Leader of the Britain's opposition Labour Party Ed Miliband listens to speeches during the party's annual conference in Brighton Southern En
Leader of the Britain's opposition Labour Party Ed Miliband listens to speeches during the party's annual conference in Brighton Southern En

By Peter Griffiths

BRIGHTON, England (Reuters) - Britain's Labour leader Ed Miliband will stake his claim to replace Prime Minister David Cameron at the 2015 election on Tuesday with an attack on government cuts that he blames for the longest fall in living standards in more than a century.

Miliband will try to improve his disastrous personal poll ratings and convince voters they can trust his opposition party with the economy, accusing Cameron of delaying the recovery from its worst crisis since World War Two.

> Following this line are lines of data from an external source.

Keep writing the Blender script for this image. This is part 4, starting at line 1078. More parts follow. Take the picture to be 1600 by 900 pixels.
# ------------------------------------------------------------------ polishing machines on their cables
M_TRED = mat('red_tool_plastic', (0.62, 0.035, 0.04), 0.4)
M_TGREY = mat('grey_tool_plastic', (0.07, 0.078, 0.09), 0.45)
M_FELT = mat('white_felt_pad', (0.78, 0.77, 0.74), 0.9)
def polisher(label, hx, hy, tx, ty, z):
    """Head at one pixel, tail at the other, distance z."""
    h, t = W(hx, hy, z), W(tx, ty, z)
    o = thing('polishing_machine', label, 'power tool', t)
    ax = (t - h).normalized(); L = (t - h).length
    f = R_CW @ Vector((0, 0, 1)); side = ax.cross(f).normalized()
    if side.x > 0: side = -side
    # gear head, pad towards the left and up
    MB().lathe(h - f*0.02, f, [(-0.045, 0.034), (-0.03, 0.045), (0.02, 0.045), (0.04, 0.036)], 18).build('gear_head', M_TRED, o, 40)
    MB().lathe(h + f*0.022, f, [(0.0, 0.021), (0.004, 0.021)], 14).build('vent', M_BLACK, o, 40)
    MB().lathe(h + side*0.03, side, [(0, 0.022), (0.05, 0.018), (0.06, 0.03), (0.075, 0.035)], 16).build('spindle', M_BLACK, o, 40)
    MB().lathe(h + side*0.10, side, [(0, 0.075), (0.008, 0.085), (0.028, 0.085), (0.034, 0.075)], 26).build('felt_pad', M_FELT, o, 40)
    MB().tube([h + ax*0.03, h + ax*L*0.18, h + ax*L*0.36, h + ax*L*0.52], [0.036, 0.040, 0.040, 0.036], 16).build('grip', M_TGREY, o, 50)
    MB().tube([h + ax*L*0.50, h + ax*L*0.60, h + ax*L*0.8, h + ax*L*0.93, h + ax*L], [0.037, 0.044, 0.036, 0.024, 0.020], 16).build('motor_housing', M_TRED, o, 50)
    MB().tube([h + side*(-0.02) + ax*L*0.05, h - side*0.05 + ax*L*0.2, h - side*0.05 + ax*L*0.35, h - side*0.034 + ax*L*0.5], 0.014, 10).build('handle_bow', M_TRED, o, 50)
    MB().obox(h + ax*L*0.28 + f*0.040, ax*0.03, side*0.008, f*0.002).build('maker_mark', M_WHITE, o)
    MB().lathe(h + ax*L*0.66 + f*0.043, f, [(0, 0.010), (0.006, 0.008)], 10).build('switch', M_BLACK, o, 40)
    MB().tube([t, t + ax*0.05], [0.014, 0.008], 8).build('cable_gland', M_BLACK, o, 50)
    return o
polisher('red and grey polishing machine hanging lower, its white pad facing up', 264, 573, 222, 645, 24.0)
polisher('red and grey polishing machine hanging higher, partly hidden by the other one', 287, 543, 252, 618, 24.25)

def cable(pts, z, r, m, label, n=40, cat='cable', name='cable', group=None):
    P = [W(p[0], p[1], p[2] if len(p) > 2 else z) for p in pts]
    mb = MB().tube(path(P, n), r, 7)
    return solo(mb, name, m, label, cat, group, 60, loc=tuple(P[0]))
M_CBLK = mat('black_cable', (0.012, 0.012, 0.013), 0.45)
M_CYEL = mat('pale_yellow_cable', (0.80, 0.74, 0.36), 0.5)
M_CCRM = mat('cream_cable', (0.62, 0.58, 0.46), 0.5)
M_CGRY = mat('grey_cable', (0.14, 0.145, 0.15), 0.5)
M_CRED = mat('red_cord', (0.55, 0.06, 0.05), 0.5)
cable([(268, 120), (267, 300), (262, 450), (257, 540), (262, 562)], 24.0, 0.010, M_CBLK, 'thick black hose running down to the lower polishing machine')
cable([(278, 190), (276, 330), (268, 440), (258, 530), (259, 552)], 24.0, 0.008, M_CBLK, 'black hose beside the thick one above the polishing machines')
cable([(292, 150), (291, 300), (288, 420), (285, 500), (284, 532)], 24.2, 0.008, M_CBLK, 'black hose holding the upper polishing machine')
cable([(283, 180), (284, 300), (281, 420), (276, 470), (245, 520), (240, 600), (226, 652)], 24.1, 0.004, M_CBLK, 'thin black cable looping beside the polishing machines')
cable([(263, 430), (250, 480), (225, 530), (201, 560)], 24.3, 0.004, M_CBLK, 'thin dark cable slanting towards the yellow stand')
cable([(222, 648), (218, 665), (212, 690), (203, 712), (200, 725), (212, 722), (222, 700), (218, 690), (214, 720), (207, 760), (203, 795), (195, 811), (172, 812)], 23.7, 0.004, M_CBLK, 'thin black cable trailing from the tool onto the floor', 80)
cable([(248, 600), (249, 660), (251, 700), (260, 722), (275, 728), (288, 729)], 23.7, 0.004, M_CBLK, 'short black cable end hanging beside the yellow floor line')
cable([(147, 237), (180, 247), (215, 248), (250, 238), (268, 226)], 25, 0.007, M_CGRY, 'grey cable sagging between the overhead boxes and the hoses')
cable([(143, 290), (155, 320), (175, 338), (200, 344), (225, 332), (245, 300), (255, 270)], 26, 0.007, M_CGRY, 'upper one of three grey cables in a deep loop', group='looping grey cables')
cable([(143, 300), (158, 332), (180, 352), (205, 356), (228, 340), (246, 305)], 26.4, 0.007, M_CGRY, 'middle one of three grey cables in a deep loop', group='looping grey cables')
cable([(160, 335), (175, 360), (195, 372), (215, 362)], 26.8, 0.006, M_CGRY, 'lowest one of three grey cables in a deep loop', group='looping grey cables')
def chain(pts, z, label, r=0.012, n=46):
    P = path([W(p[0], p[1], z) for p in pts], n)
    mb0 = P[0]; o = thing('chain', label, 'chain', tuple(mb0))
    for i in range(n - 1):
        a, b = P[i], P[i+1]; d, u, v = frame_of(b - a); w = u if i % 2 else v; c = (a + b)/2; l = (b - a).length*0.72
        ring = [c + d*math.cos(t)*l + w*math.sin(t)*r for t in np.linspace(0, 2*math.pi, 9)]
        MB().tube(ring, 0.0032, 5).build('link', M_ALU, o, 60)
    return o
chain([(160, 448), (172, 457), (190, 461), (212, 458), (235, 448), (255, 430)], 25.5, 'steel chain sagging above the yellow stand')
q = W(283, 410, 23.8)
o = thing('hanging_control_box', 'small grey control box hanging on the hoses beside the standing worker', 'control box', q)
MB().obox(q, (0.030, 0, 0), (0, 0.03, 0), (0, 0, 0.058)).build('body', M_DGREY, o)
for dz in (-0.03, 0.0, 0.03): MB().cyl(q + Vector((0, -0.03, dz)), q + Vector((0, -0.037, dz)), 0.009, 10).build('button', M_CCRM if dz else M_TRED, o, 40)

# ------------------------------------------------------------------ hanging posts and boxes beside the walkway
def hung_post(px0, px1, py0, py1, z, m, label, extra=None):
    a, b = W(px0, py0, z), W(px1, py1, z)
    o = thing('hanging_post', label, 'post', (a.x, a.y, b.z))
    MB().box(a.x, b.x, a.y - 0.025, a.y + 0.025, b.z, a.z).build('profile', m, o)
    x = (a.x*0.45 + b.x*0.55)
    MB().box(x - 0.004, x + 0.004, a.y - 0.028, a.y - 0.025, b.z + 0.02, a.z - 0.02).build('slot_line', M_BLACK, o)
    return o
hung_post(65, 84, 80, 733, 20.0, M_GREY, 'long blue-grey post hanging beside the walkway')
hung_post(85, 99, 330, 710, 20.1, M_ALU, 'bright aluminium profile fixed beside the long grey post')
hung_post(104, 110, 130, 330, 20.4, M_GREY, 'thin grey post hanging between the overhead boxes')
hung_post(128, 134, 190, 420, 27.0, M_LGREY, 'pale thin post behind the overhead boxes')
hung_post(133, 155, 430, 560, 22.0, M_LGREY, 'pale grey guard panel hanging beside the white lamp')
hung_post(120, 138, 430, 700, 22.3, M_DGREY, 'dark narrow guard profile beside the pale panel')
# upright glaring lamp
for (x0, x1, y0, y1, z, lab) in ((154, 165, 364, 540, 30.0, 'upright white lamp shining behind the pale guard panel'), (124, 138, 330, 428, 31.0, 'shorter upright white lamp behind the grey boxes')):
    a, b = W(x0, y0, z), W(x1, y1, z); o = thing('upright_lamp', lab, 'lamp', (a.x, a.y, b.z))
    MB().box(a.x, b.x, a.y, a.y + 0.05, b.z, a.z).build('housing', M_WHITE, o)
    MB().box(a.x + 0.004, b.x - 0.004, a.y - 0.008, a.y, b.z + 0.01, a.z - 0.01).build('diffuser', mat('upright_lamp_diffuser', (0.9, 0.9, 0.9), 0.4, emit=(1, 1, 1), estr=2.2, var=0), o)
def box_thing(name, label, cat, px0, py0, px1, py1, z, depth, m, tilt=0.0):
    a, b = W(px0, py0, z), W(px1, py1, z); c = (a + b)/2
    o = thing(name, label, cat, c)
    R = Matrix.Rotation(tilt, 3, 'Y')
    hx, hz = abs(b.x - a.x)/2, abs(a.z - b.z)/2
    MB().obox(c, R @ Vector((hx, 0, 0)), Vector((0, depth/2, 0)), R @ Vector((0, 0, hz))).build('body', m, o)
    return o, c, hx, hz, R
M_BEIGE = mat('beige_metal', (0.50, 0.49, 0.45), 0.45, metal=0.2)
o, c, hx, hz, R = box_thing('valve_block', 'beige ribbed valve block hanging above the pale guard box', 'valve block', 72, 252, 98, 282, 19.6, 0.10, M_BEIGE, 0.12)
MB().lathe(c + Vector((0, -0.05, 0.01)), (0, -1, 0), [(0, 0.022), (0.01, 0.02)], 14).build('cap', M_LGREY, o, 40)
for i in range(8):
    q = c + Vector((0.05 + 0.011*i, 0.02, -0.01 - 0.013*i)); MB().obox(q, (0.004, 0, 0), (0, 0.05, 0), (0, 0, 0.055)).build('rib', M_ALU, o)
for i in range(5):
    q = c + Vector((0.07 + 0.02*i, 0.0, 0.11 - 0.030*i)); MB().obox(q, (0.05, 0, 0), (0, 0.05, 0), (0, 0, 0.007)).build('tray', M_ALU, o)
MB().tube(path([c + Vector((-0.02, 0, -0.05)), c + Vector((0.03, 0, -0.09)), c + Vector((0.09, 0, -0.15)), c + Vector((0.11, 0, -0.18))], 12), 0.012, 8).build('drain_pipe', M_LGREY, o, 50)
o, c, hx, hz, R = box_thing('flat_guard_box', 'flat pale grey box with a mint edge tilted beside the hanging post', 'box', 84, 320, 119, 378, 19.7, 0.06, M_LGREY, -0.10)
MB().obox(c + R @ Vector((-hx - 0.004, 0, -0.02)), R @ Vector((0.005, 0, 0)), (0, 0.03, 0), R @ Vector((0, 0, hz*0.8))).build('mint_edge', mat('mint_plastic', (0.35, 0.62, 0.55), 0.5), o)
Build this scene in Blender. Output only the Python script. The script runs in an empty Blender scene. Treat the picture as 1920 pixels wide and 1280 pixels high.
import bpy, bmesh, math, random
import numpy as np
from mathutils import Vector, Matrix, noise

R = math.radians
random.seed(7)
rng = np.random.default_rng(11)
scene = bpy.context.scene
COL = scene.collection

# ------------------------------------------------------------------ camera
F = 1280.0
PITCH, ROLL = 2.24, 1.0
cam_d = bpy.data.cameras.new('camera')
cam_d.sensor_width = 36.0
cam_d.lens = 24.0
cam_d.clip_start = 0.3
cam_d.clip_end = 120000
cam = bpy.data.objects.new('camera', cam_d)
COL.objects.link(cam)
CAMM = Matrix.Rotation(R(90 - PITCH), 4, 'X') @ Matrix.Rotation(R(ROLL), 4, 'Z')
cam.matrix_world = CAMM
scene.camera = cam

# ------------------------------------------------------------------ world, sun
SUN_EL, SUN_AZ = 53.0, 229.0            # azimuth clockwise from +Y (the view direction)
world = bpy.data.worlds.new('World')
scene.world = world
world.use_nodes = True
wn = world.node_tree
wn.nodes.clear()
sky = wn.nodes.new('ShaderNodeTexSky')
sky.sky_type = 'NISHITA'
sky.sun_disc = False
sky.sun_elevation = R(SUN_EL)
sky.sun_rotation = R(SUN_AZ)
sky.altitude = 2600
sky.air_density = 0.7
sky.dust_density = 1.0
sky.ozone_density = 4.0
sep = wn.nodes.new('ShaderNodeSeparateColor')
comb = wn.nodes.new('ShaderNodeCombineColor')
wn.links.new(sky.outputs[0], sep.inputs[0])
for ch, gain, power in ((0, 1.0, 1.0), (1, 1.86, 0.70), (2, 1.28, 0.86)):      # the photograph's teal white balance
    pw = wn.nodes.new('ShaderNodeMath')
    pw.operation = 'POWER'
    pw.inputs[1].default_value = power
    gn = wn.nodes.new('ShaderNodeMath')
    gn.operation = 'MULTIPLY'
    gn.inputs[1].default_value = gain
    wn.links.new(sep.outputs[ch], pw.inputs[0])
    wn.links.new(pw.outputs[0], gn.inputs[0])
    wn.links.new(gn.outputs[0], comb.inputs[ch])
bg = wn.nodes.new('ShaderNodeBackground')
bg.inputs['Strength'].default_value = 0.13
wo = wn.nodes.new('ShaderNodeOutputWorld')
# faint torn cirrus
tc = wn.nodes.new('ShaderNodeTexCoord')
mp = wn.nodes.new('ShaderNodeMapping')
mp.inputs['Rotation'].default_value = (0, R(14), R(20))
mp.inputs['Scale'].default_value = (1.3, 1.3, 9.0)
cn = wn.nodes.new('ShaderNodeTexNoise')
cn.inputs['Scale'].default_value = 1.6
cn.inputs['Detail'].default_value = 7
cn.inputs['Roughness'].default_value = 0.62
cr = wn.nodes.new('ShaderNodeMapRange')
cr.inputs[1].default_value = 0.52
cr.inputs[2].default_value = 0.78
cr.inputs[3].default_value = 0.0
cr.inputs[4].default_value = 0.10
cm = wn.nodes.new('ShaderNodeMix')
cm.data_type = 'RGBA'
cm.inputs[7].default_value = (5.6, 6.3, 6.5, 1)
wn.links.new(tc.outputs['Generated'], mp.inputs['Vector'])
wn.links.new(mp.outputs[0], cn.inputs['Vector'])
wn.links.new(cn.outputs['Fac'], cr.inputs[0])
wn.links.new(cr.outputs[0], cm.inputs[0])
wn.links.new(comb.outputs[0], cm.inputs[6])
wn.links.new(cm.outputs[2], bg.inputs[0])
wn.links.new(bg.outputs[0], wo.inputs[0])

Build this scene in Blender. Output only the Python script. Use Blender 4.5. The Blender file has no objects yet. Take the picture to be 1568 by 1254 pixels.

In a speech to Labour's annual conference, Miliband will cast Cameron's Conservatives as the party of the rich and say only Labour will help families and small businesses bruised by years of stagnation, public cuts and weak wage growth.

Miliband, who beat his older brother to the leadership in 2010, hopes to silence party critics who want him to give a clearer message and do more to be seen as a future premier.

"We have the slowest recovery in 100 years, 1 million young people looking for work ... the longest fall in living standards since 1870," he will say. "You've made the sacrifices, but you've not got the rewards."

Center-left Labour, which has a narrow lead over the center-right Conservatives, lost power in 2010 after its second worst election defeat since 1918. The perception of Miliband is worse.

A poll by research company YouGov this month suggested only 3 percent of voters saw Miliband as a natural leader, compared to 14 percent for Cameron, who was also seen as stronger, more decisive and better in a crisis.

If Labour wins the election, one of its first acts will be to stop a planned cut in the rate of corporation tax and use the money to help small companies, he will say.

In words that echo former U.S. president Ronald Reagan's phrase in his 1980 White House campaign, Miliband will ask voters "are you better off now than you were five years ago?".

Labour's economic reputation was shredded by the financial crisis and a period of borrowing and spending that led to a record peacetime budget deficit before their defeat.

CREDIBILITY

Labour says it will have "iron discipline". Finance chief Ed Balls cast doubt on a planned 50 billion pound ($80.16 billion) fast rail link between London and the north on Monday, saying it might be scrapped if costs rise.

Miliband will announce plans to build 1 million new houses by 2020 and offer more free childcare to families squeezed by what he calls a "cost of living crisis".

The Conservatives dismissed the plans as "economic incompetence", while the Institute of Directors, a business lobby group, said Miliband was "tinkering at the edges".

Miliband, 43, whose Marxist father escaped the Nazis in Belgium by catching one of the last boats to Britain in 1940, is trying to restore economic credibility and lift his personal ratings at Labour's meeting in Brighton, southern England.

Supporters say he is a strong figure who united his party after years of feuding, blocked Cameron's support for military action in Syria and had the courage to stand up to media chiefs such as Rupert Murdoch.

Detractors, however, dismiss him as "Red Ed", a left-wing figure who lacks gravitas, struggles to convey his beliefs and whose style alienates voters.

Miliband's message was obscured by coverage of a former Labour adviser's memoirs that reopened old party feuds and exposed evidence of deceit and spin in its media operation.

One of Miliband's biggest obstacles is the message from opinion polls that voters have more faith in the Conservatives to run the world's sixth biggest economy.

Signs of a surprisingly strong recovery have allowed the government to say it has won the argument about how to secure the recovery.

Conservative Business Minister Matthew Hancock said the corporation tax move would cost jobs and the housing plan would lead to more public borrowing.

"This is yet more economic incompetence," he said. "Tax rises on businesses and the same old Labour policy of more borrowing and more debt would undermine the recovery."